Begin

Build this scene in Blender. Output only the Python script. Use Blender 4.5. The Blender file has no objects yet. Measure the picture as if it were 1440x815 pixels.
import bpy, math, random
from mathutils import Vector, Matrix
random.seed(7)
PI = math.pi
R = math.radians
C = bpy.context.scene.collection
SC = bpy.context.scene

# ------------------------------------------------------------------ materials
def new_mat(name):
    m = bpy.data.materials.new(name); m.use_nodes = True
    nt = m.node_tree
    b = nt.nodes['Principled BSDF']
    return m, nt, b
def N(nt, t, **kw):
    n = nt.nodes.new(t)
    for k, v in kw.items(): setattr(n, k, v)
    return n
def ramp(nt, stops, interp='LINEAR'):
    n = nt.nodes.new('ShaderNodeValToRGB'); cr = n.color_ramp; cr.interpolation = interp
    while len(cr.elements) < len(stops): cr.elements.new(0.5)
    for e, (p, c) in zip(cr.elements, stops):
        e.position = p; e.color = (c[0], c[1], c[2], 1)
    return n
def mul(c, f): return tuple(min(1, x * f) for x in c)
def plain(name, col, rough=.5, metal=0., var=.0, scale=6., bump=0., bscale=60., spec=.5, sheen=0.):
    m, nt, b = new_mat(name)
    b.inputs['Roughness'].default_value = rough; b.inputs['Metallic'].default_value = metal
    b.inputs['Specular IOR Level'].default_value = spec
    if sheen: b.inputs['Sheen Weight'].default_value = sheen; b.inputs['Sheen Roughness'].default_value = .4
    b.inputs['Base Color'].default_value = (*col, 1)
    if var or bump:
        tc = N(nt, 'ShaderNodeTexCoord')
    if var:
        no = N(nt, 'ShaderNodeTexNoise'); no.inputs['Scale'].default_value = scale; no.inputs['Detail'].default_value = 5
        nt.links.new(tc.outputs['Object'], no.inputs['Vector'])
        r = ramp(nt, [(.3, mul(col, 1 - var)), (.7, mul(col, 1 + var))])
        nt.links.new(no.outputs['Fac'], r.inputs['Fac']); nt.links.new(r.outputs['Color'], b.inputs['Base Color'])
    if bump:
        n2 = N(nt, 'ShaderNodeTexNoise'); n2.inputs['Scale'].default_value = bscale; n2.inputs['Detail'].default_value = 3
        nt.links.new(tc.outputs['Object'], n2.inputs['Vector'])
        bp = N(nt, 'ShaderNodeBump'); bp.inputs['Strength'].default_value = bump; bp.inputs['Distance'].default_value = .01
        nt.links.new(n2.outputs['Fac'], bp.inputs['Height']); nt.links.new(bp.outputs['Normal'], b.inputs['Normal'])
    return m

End

* Task details
Read the data above and pull out each line that holds the string "scene".

* Answer below
Build this scene in Blender. Output only the Python script. Use Blender 4.5. The Blender file has no objects yet. Measure the picture as if it were 1440x815 pixels.
C = bpy.context.scene.collection
SC = bpy.context.scene